GR P1 S1: "The Evacuation still proceeds..."

David Casseres david.casseres at gmail.com
Thu Oct 27 18:01:21 CDT 2005


Anything goes, yes.  Our Man's writing is full of connections and
implications that don't really stand up to careful analysis, but they
are there nonetheless.  I don't believe for a moment that Pynchon
would write a word like Evacuation, directly referring to movement of
people out of a place, without it crossing his mind that it could also
refer to an emptying of the bowels.  Pynchon smiles briefly and moves
on, through the shifting and evanescent layers.  Is there a Crystal
Palace? Yes.  Is there a Crystal Night? Yes.  Are there still other
connotations to the word crystal, and will they appear as direct
meanings elsewhere in the book? Oh hell yes.

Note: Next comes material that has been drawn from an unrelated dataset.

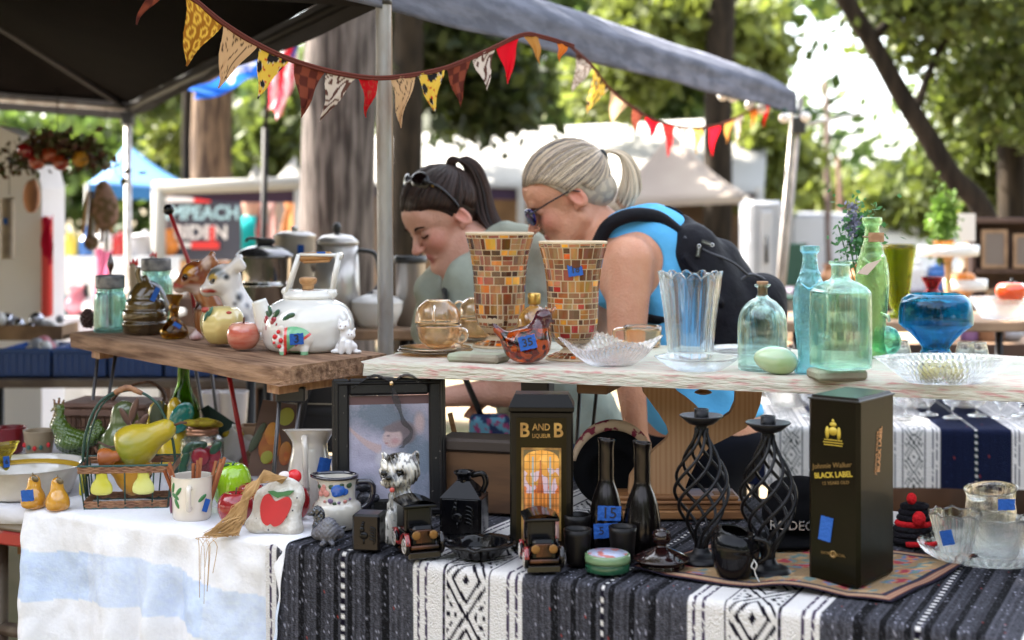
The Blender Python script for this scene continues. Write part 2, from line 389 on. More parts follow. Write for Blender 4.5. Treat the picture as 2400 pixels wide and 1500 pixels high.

Everything about the writing encourages us to tune in to these, to
bark up every tree in the forest. We are to notice all these linkages
to the extent of our level of alertness, and be affected by them, even
to the length of being driven crazy, as I am by a certain inescapable
yet utterly incongruous association found in the last few lines of GR.
 It might be the wrong tree but it's a real tree.

On 10/26/05, Paul Mackin <paul.mackin at verizon.net> wrote:
>
>
> On Oct 26, 2005, at 5:12 AM, John Carvill wrote:
> rainbows, etc.
>
> Another: the question of how many alternative meanings to ascribe to
> 'evacuation'. *Is* it Pynchon's intention to load that word with multiple
> meanings here? How can we ever know this?  It didn't occur to me personally
> to think of evacuation in the bowel-emptying sense, but as soon as it was
> mentioned I couldn't help thinking of the piece of 'theatre' surrounding
> Katje's evacuation of her bowels for Pudding's dinner.
>
> In Pynchon, anything goes.
>
> Of course the word itself has both positive and negative connotations. There
> were the London evacuations of children, mothers with small children, the
> elderly and infirm  to the relative safety of the countryside   But
> "evacuation'" (German equivalent) was also used in the Wannsee
> protocol--evacuation of the Jews to the East. The events  in Pirate's dream
> are purely negative --no one is saved--and not directly related to a
> specific historic event, though the place seems to  be  wartime London.
> Rather this dreamt of evacuation is a sweeping transport of the literary
> entity which will became well known in later pages of the book as the
> Preterite to their doom and damnation.
>
> I have no doubt that readers back in '73 couldn't help  but think of the of
> the Jews. At the same time it must be noted that historically those charged
> with obtaining an Allied military victory--as represented  by Prirate and
> his employer--would not and could not have had the plight of Jews, even if
> it had been more fully understood, on the front burner of  their
> consciousness. If Pirate in fact was channelling the situation East, it
> would have been an extracurricular activity. not one sanctioned by the Firm.